That notwithstanding, it's also true that elements of Trump or Bidens' success might translate.

In any case, the "The whole "socially progressive, economically middle of the road" political coalition that would win every election on HN." is arguably the most successful coalition in western (and many non western) democracies for decades.

Depending on vantage, political classifications like "progressive" and "middle of the road" are relative, and we don't usually agree on the bounds. But if

If you compare changes though, these orientations have been politically powerful for decades. ...

Normative beliefs around gay rights, minority rights, secularism, women's rights and such have been marching forward, call it progressing. Circa 2005, gay marriage was fringe and ilegal almost everywhere. Obama, Clinton & other prominent US democrats occasionally even had to pretend to be against gay marriage, for elections. Within <15 years, gay marriage is legal in the US, most of western europe, etc. A religious-conservative position on a lot of issues is considered fringe now. 15 years ago, condoms were still politically controversial. Bush cancelled HIV prevention initiative because condoms.

Meanwhile, the economic middle-ground is approximately in exactly the same place as it was in the 90s. This might be breaking down ATM, but very generally, the conservative position from the 80s became the middle ground. Barriers to trade, corporate shields, tax structures and such haven't changed much since that shift.

1 comments

> If you compare changes though, these orientations have been politically powerful for decades

They have, but they usually don't go toghether, that was my point.

Social rights advocacy usually goes hand in hand with far-left positions, while more centrist economic policy usually implies conservative social positions.

I believe it's been a policy driver because it's kind of an "elite ideology", which is overrepresented in educated or powerful circles, which have relatively more soft-power.

It all makes sense. If you're part of group X which is legally excluded from wealth or power, you're hardly going to be impressed by a system that says "lets judge everyone's moral worth as a person on their inherited wealth".

So the best way to increase support for market based economics is to remove such government interventions.

But instead the market-based people often team up with the bigots slowing prpgress on both fronts.

I don't think these narratives are ever definitive, but I think this rendition isn't really operative.

>> Social rights advocacy usually goes hand in hand with far-left positions

Maybe to some extent, but mostly I think this is a product of being "in opposition." You get to be more blunt, fiery & vanguard in your rhetoric when you are in opposition. Also party fringes tend to group somewhat.

In any case, "centrism" has been relative to a previously conservative economic outlook and a previously liberal social outlook. A party representing the economic left wing agenda combined with the social conservative social agenda of the 1950s-80s would have bombed in the following decades.

Maybe "elite ideology" has been further right economically and further left socially than the mainstream... but that position tends to be well represented as centrist factions of large parties.

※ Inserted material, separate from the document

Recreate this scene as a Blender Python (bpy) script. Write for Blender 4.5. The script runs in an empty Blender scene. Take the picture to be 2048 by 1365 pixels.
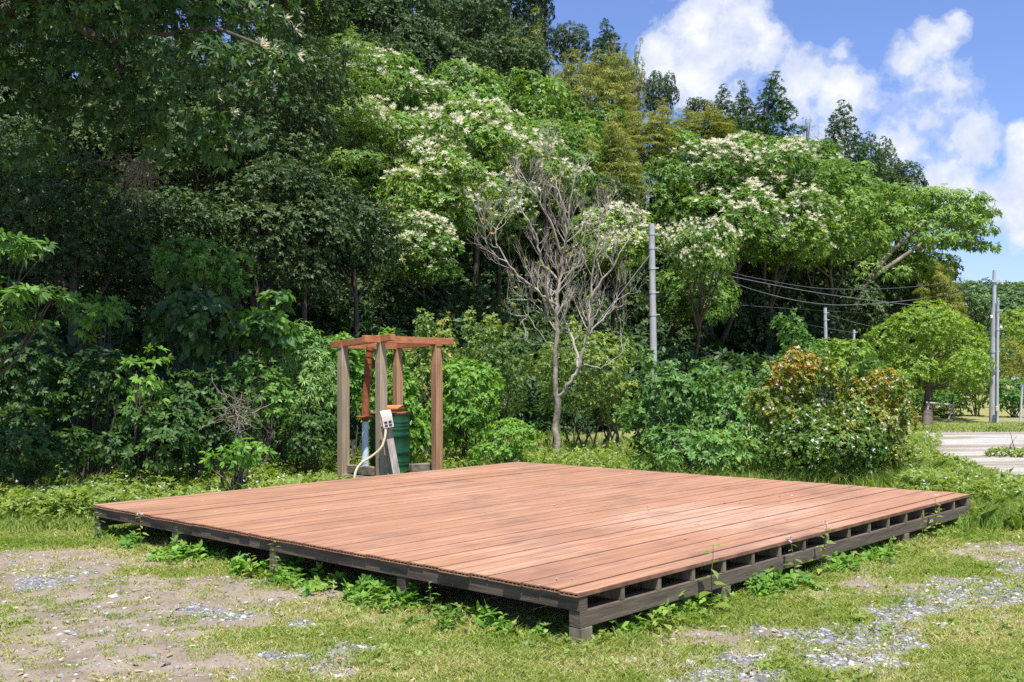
import bpy, math, random
import numpy as np
from mathutils import Vector, Matrix

R_ = math.radians
rng = np.random.default_rng(11)
random.seed(11)
scene = bpy.context.scene
COL = scene.collection

# ------------------------------------------------------------------ camera
F = 2053.0
CAM = np.array([0.0, 0.0, 1.6])
pit = math.atan((748 - 682.5) / F)
rol = 0.00997
fwd = np.array([0, math.cos(pit), math.sin(pit)])
r0 = np.array([1.0, 0, 0]); u0 = np.cross(r0, fwd)
rgt = r0 * math.cos(rol) - u0 * math.sin(rol)
upv = u0 * math.cos(rol) + r0 * math.sin(rol)


def ray(px, py):
    return F * fwd + (px - 1024) * rgt + (682.5 - py) * upv


def at(px, py, d):
    v = ray(px, py)
    return CAM + v * (d / v[1])


def gnd(px, py, z=0.0):
    v = ray(px, py)
    return CAM + v * ((z - CAM[2]) / v[2])


cam_d = bpy.data.cameras.new("camera")
cam_o = bpy.data.objects.new("camera", cam_d)
COL.objects.link(cam_o)
cam_d.sensor_width = 36
cam_d.lens = 36 * F / 2048
cam_d.clip_end = 3000
cam_d.clip_start = 0.05
m = Matrix.Identity(4)
for i in range(3):
    m[i][0] = rgt[i]; m[i][1] = upv[i]; m[i][2] = -fwd[i]; m[i][3] = CAM[i]
cam_o.matrix_world = m
scene.camera = cam_o


# ------------------------------------------------------------------ object helpers
def tag(o, label=None, cat=None, group=None, kind=None):
    if label: o["label"] = label
    if cat: o["category"] = cat
    if group: o["group"] = group
    if kind: o["kind"] = kind
    return o


def empty(name, loc, label, cat, group=None, rz=0.0):
    o = bpy.data.objects.new(name, None)
    o.empty_display_size = 0.2
    COL.objects.link(o)
    o.location = [float(v) for v in loc]
    o.rotation_euler = (0, 0, rz)
    return tag(o, label, cat, group)


def link(name, me, parent=None, mat=None):
    o = bpy.data.objects.new(name, me)
    COL.objects.link(o)
    if mat is not None:
        me.materials.clear(); me.materials.append(mat)
    if parent is not None:
        o.parent = parent
    return o


def mesh_np(name, V, faces, rnd=None, smooth=False):
    """faces: (n,k) int array, constant k"""
    V = np.asarray(V, dtype=np.float32).reshape(-1, 3)
    faces = np.asarray(faces, dtype=np.int32)
    n, k = faces.shape
    me = bpy.data.meshes.new(name)
    me.vertices.add(len(V)); me.vertices.foreach_set("co", V.ravel())
    me.loops.add(n * k); me.loops.foreach_set("vertex_index", faces.ravel())
    me.polygons.add(n); me.polygons.foreach_set("loop_start", np.arange(0, n * k, k, dtype=np.int32))
    if smooth:
        me.polygons.foreach_set("use_smooth", np.ones(n, dtype=bool))
    me.update(calc_edges=True)
    if rnd is not None:
        a = me.attributes.new("rnd", 'FLOAT', 'FACE')
        a.data.foreach_set("value", np.asarray(rnd, dtype=np.float32))
    return me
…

There aren't fringe factions representing these positions because mainstream parties already do. The UK does actually have such a party, the Libdems. They sometimes act as punisher for labour or tory candidates that stray from the middle ground. IE, they get labour votes when the labour candidate is overly radical in rhetoric, and conservative votes if the conservative candidate is overly reactionary. But, any recent British PM would have been at home in the LibDem party.

There's no need for a centrist party that defines political orientation the same way the main factions do. Even in real multiparty systems, this kind of centrism is usually a small, short lived and inconsequential victory. The problem isn't that the ideas aren't popular enough. They're too popular. Both major parties already court these voters.